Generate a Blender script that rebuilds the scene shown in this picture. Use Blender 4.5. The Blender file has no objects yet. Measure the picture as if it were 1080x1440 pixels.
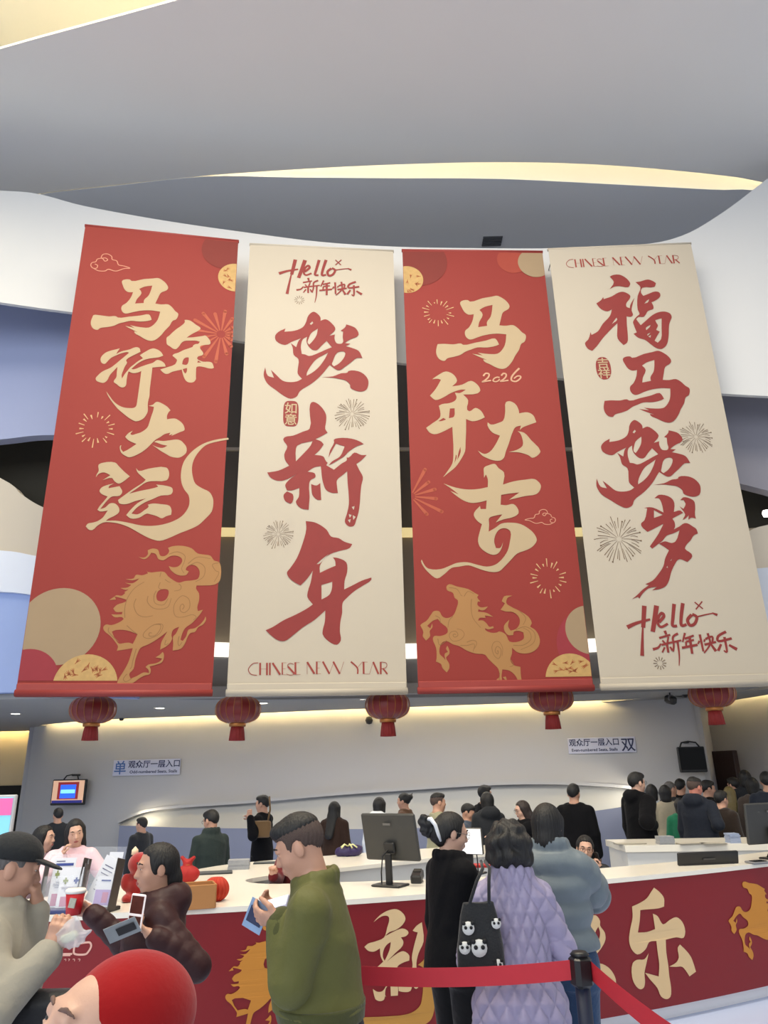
import bpy, math, random
import numpy as np
from mathutils import Vector, Matrix
from mathutils.geometry import tessellate_polygon

# ------------------------------------------------------------------ camera
scene = bpy.context.scene
COL = scene.collection
FPX, PITCH, ROLL, CAM_H = 1015.6, 0.34725, -0.022263, 1.9
_cp, _sp = math.cos(PITCH), math.sin(PITCH)
_fw = np.array([0, _cp, _sp]); _up0 = np.array([0, -_sp, _cp]); _rt0 = np.array([1.0, 0, 0])
_rt = _rt0*math.cos(ROLL) + _up0*math.sin(ROLL)
_up = -_rt0*math.sin(ROLL) + _up0*math.cos(ROLL)
cam_data = bpy.data.cameras.new('camera')
cam_data.sensor_fit = 'VERTICAL'; cam_data.sensor_height = 36.0; cam_data.sensor_width = 27.0
cam_data.lens = FPX/1440*36.0
cam_data.clip_start = 0.05; cam_data.clip_end = 200
cam = bpy.data.objects.new('camera', cam_data); COL.objects.link(cam)
cam.matrix_world = Matrix(((_rt[0], _up[0], -_fw[0], 0), (_rt[1], _up[1], -_fw[1], 0),
                           (_rt[2], _up[2], -_fw[2], CAM_H), (0, 0, 0, 1)))
scene.camera = cam


def ray(px, py):
    return _fw + _rt*((px-540)/FPX) + _up*((720-py)/FPX)


def at(px, py, Y):
    """the point of the hall seen at a picture position, on the plane at distance Y"""
    d = ray(px, py); t = Y/d[1]
    return np.array([d[0]*t, Y, d[2]*t + CAM_H])


def atz(px, py, z):
    d = ray(px, py); t = (z-CAM_H)/d[2]
    return np.array([d[0]*t, d[1]*t, z])


# ------------------------------------------------------------------ view and light
vs = scene.view_settings
vs.view_transform = 'Standard'; vs.look = 'None'; vs.gamma = 1.0; vs.use_curve_mapping = False
vs.exposure = 0.14
world = bpy.data.worlds.new('daylight'); scene.world = world
world.use_nodes = True
_bg = world.node_tree.nodes['Background']
_bg.inputs[0].default_value = (0.94, 0.97, 1.0, 1); _bg.inputs[1].default_value = 0.52


def area(name, loc, target, sx, sy, power, color, spread=180):
    l = bpy.data.lights.new(name, 'AREA'); l.shape = 'RECTANGLE'; l.size = sx; l.size_y = sy
    l.energy = power; l.color = color; l.spread = math.radians(spread)
    o = bpy.data.objects.new(name, l); COL.objects.link(o); o.location = loc
    d = Vector(target) - Vector(loc)
    o.rotation_euler = d.to_track_quat('-Z', 'Y').to_euler()
    return o


# daylight from the glazed front of the hall behind the visitors, and the warm lamps high in the atrium
area('daylight_front_glazing', (-7, -9, 7.5), (-1, 10, 9.5), 14, 8, 900, (0.88, 0.94, 1.0), 140)
area('atrium_lamps_warm', (0.5, 4.6, 12.1), (0.4, 7.2, 0.0), 9, 3, 900, (1.0, 0.90, 0.74), 160)
area('lobby_downlight_fill', (-1.0, 12.2, 2.98), (-1.0, 12.2, 0), 9, 1.2, 130, (1.0, 0.93, 0.82))  # wide fill lamp added below the soffit to brighten the lobby


# ------------------------------------------------------------------ materials


def lin(c):
    out = []
    for v in c:
        v = v/255.0
        out.append(v/12.92 if v <= 0.04045 else ((v+0.055)/1.055)**2.4)
    return tuple(out)


_mats = {}


def mat(name, rgb, rough=0.6, metal=0.0, vary=0.06, scale=6.0, bump=0.0, bscale=40.0, stretch=(1, 1, 1),
        emit=None, estr=0.0, spec=0.5, sheen=0.0, alpha=None, trans=0.0, coat=0.0):
    if name in _mats:
        return _mats[name]
    m = bpy.data.materials.new(name); m.use_nodes = True
    nt = m.node_tree; b = nt.nodes['Principled BSDF']
    c = lin(rgb)
    b.inputs['Roughness'].default_value = rough
    b.inputs['Metallic'].default_value = metal
    b.inputs['Specular IOR Level'].default_value = spec
    b.inputs['Sheen Weight'].default_value = sheen
    b.inputs['Coat Weight'].default_value = coat
    if trans:
        b.inputs['Transmission Weight'].default_value = trans
    if alpha is not None:
        b.inputs['Alpha'].default_value = alpha
    if emit is not None:
        b.inputs['Emission Color'].default_value = (*lin(emit), 1)
        b.inputs['Emission Strength'].default_value = estr
    tc = nt.nodes.new('ShaderNodeTexCoord')
    mp = nt.nodes.new('ShaderNodeMapping'); mp.inputs['Scale'].default_value = stretch
    nt.links.new(tc.outputs['Object'], mp.inputs['Vector'])
    nz = nt.nodes.new('ShaderNodeTexNoise'); nz.inputs['Scale'].default_value = scale
    nz.inputs['Detail'].default_value = 3
    nt.links.new(mp.outputs['Vector'], nz.inputs['Vector'])
    mx = nt.nodes.new('ShaderNodeMix'); mx.data_type = 'RGBA'
    mx.inputs['A'].default_value = (*[v*(1-vary) for v in c], 1)
    mx.inputs['B'].default_value = (*[min(1, v*(1+vary)) for v in c], 1)
    nt.links.new(nz.outputs['Fac'], mx.inputs['Factor'])
    nt.links.new(mx.outputs['Result'], b.inputs['Base Color'])
    if bump:
        n2 = nt.nodes.new('ShaderNodeTexNoise'); n2.inputs['Scale'].default_value = bscale
        n2.inputs['Detail'].default_value = 4
        nt.links.new(mp.outputs['Vector'], n2.inputs['Vector'])
        bp = nt.nodes.new('ShaderNodeBump'); bp.inputs['Strength'].default_value = bump
        bp.inputs['Distance'].default_value = 0.02
        nt.links.new(n2.outputs['Fac'], bp.inputs['Height'])
        nt.links.new(bp.outputs['Normal'], b.inputs['Normal'])
    _mats[name] = m
    return m


# ------------------------------------------------------------------ objects


def tag(o, label=None, cat=None, group=None, kind=None):
    if label: o['label'] = label
    if cat: o['category'] = cat
    if group: o['group'] = group
    if kind: o['kind'] = kind
    return o


def empty(name, loc=(0, 0, 0), rz=0.0):
    o = bpy.data.objects.new(name, None); COL.objects.link(o)
    o.location = loc; o.rotation_euler = (0, 0, rz); o.empty_display_size = 0.1
    return o


def link_mesh(name, me, m, parent=None):
    o = bpy.data.objects.new(name, me); COL.objects.link(o)
    if m is not None:
        me.materials.append(m)
    if parent is not None:
        o.parent = parent
    return o


def np_mesh(name, v, faces, smooth=True):
    """faces: (n,4) or (n,3) int array"""
    me = bpy.data.meshes.new(name)
    v = np.asarray(v, np.float32); faces = np.asarray(faces, np.int32)
    k = faces.shape[1]; n = len(faces)
    me.vertices.add(len(v)); me.vertices.foreach_set('co', v.ravel())
    me.loops.add(n*k); me.loops.foreach_set('vertex_index', faces.ravel())
    me.polygons.add(n); me.polygons.foreach_set('loop_start', np.arange(0, n*k, k, dtype=np.int32))
    me.polygons.foreach_set('use_smooth', np.full(n, smooth, bool))
    me.update(calc_edges=True)
    return me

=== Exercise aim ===
Reproduce the material above from its first line through the line containing "return np.array([d[0]*t, Y, d[2]*t", both ends included, and skip every picture.

=== Complete output ===
Generate a Blender script that rebuilds the scene shown in this picture. Use Blender 4.5. The Blender file has no objects yet. Measure the picture as if it were 1080x1440 pixels.
import bpy, math, random
import numpy as np
from mathutils import Vector, Matrix
from mathutils.geometry import tessellate_polygon

# ------------------------------------------------------------------ camera
scene = bpy.context.scene
COL = scene.collection
FPX, PITCH, ROLL, CAM_H = 1015.6, 0.34725, -0.022263, 1.9
_cp, _sp = math.cos(PITCH), math.sin(PITCH)
_fw = np.array([0, _cp, _sp]); _up0 = np.array([0, -_sp, _cp]); _rt0 = np.array([1.0, 0, 0])
_rt = _rt0*math.cos(ROLL) + _up0*math.sin(ROLL)
_up = -_rt0*math.sin(ROLL) + _up0*math.cos(ROLL)
cam_data = bpy.data.cameras.new('camera')
cam_data.sensor_fit = 'VERTICAL'; cam_data.sensor_height = 36.0; cam_data.sensor_width = 27.0
cam_data.lens = FPX/1440*36.0
cam_data.clip_start = 0.05; cam_data.clip_end = 200
cam = bpy.data.objects.new('camera', cam_data); COL.objects.link(cam)
cam.matrix_world = Matrix(((_rt[0], _up[0], -_fw[0], 0), (_rt[1], _up[1], -_fw[1], 0),
                           (_rt[2], _up[2], -_fw[2], CAM_H), (0, 0, 0, 1)))
scene.camera = cam


def ray(px, py):
    return _fw + _rt*((px-540)/FPX) + _up*((720-py)/FPX)


def at(px, py, Y):
    """the point of the hall seen at a picture position, on the plane at distance Y"""
    d = ray(px, py); t = Y/d[1]
    return np.array([d[0]*t, Y, d[2]*t + CAM_H])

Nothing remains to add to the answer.